In adding this sentence in 1970, "Congress ... provided a mechanism for defining and guarding against those acts and practices which involve material misrepresentation or nondisclosure." Schreiber, 472 U.S. at 11 n. 11, 105 S.Ct. at 2464 n. 11. Under its authority the SEC has promulgated procedural rules providing, inter alia, additional withdrawal rights, see 17 C.F.R. Sec. 240.14d-7 (1989), and that an offer be held open to "all security holders of the class of securities subject to the tender offer," 17 C.F.R. Sec. 240.14d-10(a)(1) (1989) (All Holders Rule); Polaroid Corp. v. Disney, 862 F.2d 987, 994 (3d Cir.1988) (upholding the SEC's authority to promulgate the All Holders Rule notwithstanding that it is only tangentially related to ensuring complete disclosure). See CTS Corp. v. Dynamics Corp. of America, 481 U.S. 69, 79-80, 107 S.Ct. 1637, 1644-45, 95 L.Ed.2d 67 (1987).


The SEC is able to regulate agreements between bidders by virtue of its authority to define fraudulent, deceptive or manipulative practices and to prescribe means to prevent such practices. 15 U.S.C. Sec. 78n(e). Through its power to prohibit fraudulent activity, the SEC has supervisory authority over the submission of joint bids or other agreements in the corporate auction contest. Cf. National Ass'n of Sec. Dealers, 422 U.S. at 726-28, 95 S.Ct. at 2446-47 (SEC election not to initiate restrictive regulations constituted administrative oversight). Although such agreements are not defined as deceptive practices under the regulations, the fact that they must be disclosed under Regulation 14D-1 clearly implies that the SEC contemplated their existence. That the SEC has chosen not to prohibit agreements between rival bidders as fraudulent or manipulative practices once shareholders are properly informed of them, does not reduce the SEC's supervisory authority over such agreements.


Consequently, because the SEC has the power to regulate bidders' agreements under Sec. 14(e), cf. Gordon, 422 U.S. at 685, 95 S.Ct. at 2598; National Ass'n of Sec. Dealers, 422 U.S. at 726-27, 95 S.Ct. at 2446, and has implicitly authorized them by requiring their disclosure under Schedule 14D-1 as part of a takeover battle, cf. Silver, 373 U.S. at 357, 83 S.Ct. at 1257; Strobl, 768 F.2d at 27, to permit an antitrust suit to lie against joint takeover bidders would conflict with the proper functioning of the securities laws.

3. Neutrality Under the Williams Act


A further though lesser conflict may also be seen between the antitrust laws and the Williams Act. It surfaces in the legislative policy of maintaining neutrality among bidders, shareholders and target company management. Congress realized "that takeover bids should not be discouraged because they serve a useful purpose in providing a check on entrenched but inefficient management." S.Rep.
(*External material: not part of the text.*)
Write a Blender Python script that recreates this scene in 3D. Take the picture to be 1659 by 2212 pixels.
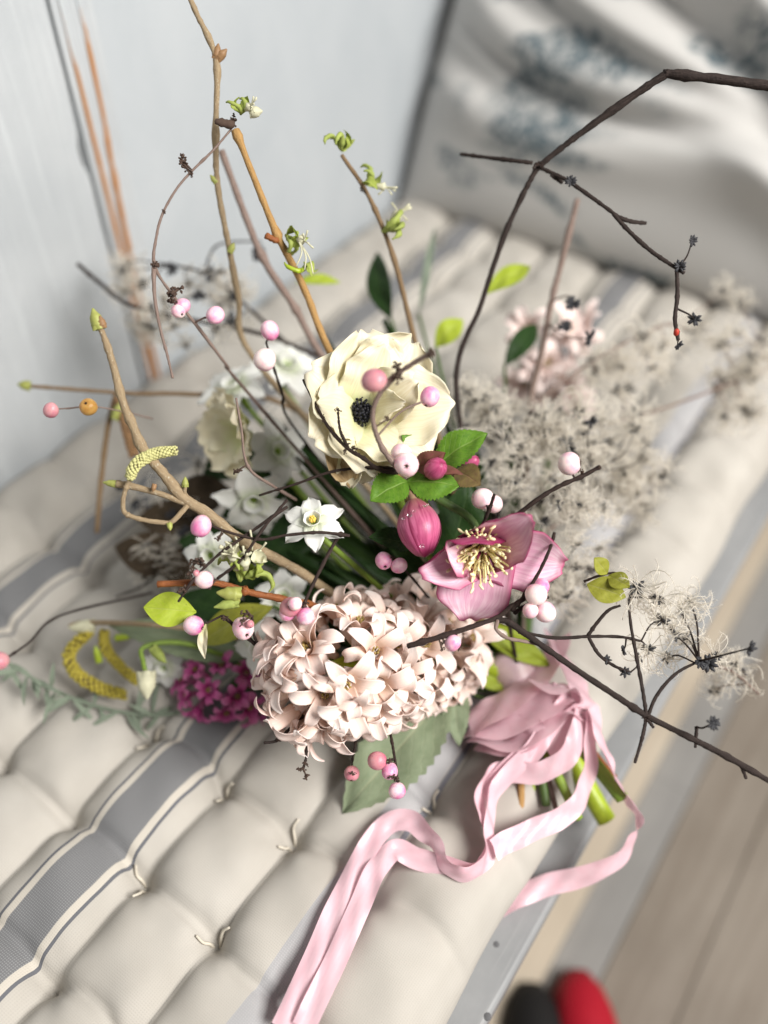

No. 550, 90th Cong., 1st Sess. 3-4 (1967). If the antitrust laws were applied to prohibit agreements between rival bidders, it would discourage potential bidders from making a tender offer. Once more than one bidder entered the fray for control of a target company, the shareholders of that company could use the antitrust laws to force a fight to the last ditch, notwithstanding that the bidders could agree on terms more advantageous to themselves. Certainly this would discourage takeover activity--an end Congress sought to avoid in enacting the Williams Act. See Statement of Senator Williams, 113 Cong.Rec. 854-55 (1967) (the Williams Act seeks "to balance the scales equally to protect the legitimate interests of the corporation, management, and shareholders without unduly impeding cash takeover bids").


This conflict has been recognized in cases discussing implied preemption of state takeover laws by the Williams Act. See, e.g., CTS, 481 U.S. 69, 107 S.Ct. 1637; Edgar v. MITE Corp., 457 U.S. 624, 102 S.Ct. 2629, 73 L.Ed.2d 269 (1982). In MITE, a plurality of the Supreme Court held that the Illinois Take-Over Act was preempted by the Williams Act because some of its provisions favored target company management in takeover contests, and therefore upset the Act's objective of evenhandedness between the target company and bidders. 457 U.S. at 630-40, 102 S.Ct. at 2634-40. A different result was reached in CTS, where the Court stated that even under the broad interpretation of the Act adopted by the plurality in MITE, an Indiana takeover statute was not preempted because it did not favor incumbent management over hostile bidders in contests for control. 481 U.S. at 80-87, 107 S.Ct. at 1645-1648.


Here, the application of the antitrust laws would upset the balance among incumbent management, target shareholders and bidders which Congress sought to achieve through the Williams Act. Allowing antitrust suits to rule out agreements between rival bidders would give target shareholders undue advantage in the takeover context and discourage such activity. Fewer takeover attempts ultimately favor incumbent management whose entrenched position is thereby less subject to challenge. Hence, reasoning by analogy from the logic of MITE and CTS, the antitrust laws are rendered inapplicable by the Williams Act in the instant case.



Accordingly, for the reasons stated above, the judgment dismissing appellant's complaint is affirmed.